As their condition grew more and more dire, the God-Eaters needed to find a way to solve or bypass their problem quickly - and in their typically diabolical fashion, they found one. Their solution was to invade the dreams of certain unfortunate individuals in the Neath and even on the Surface,[26] giving them horrifying nightmares of bestial giants consuming them bit by bit.[57] As the victim succumbs, they descend into near-insanity, writing madly of the God-Eaters' terrifying forms and the feeling of being watched,[7] their condition worsening the more they're allowed to write.[58] These Fidgeting Writers are then usually taken to a special wing of the Royal Bethlehem Hotel where they spend their last days away from any pens,[59] but those who aren't so lucky embark on trips across the Unterzee to Xibalba,[60] where the God-Eaters snatch and take over their bodies like blood filling a cleft.[4]
Historical & Cultural Inspirations[edit | edit source]
In Maya society, the k'uhul ajaw (holy lord) were not only political leaders but also sacred intermediaries between the human and divine realms.
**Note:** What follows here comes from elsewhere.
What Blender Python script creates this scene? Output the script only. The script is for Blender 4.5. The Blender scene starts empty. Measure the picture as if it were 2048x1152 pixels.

A central part of this role was the ritual impersonation of gods and mythic ancestors. In elaborate performances, kings and high priests donned headdresses, masks, and regalia that embodied divine beings. A ruler might appear wearing the visage of the Maize God, or carry the lightning axe and symbols of the storm god Chaac. These impersonations were not simply theater, as to the Maya, the god was the ruler. Such rituals reinforced royal legitimacy: if the Maize God "walked" again in the king’s flesh, then the king affirmed his role as guarantor of fertility, cosmic balance, and worldly order.
The God-Eaters, being rulers of the Third, each correspond to a Maya deity or supernatural force:
- The Red Bird appears as a seven-starred bird-king of the false sun, with jade teeth, gimlet eyes, golden talons, vast wings, and a crown of smoke.[61] This closely parallels Vucub Caquix (Seven-Macaw), the demon bird who appeared in the Popol Vuh: a false sun whose jeweled eyes blazed with false brilliance, perching daily on a great tree to feast on its fruits.
- The Mottled Man is described as "the night sun, whose sphere is war."[62] This corresponds to the Jaguar God of Terrestrial Fire and War, often assumed to be the "Night Sun," for the shape supposedly taken by the sun god Kinich Ahau during his nightly journey through the underworld.
- The Serpent-Handed is more ambiguous. He may be Kʼawiil, a deity depicted with a serpent as one leg and frequently carried as a sceptre by rulers to symbolize dynastic power. Alternatively, he could be Kukulkan, the great feathered serpent, a god of wind, rulership, and renewal across Maya culture (his Aztec counterpart is the more famous Quetzalcōātl).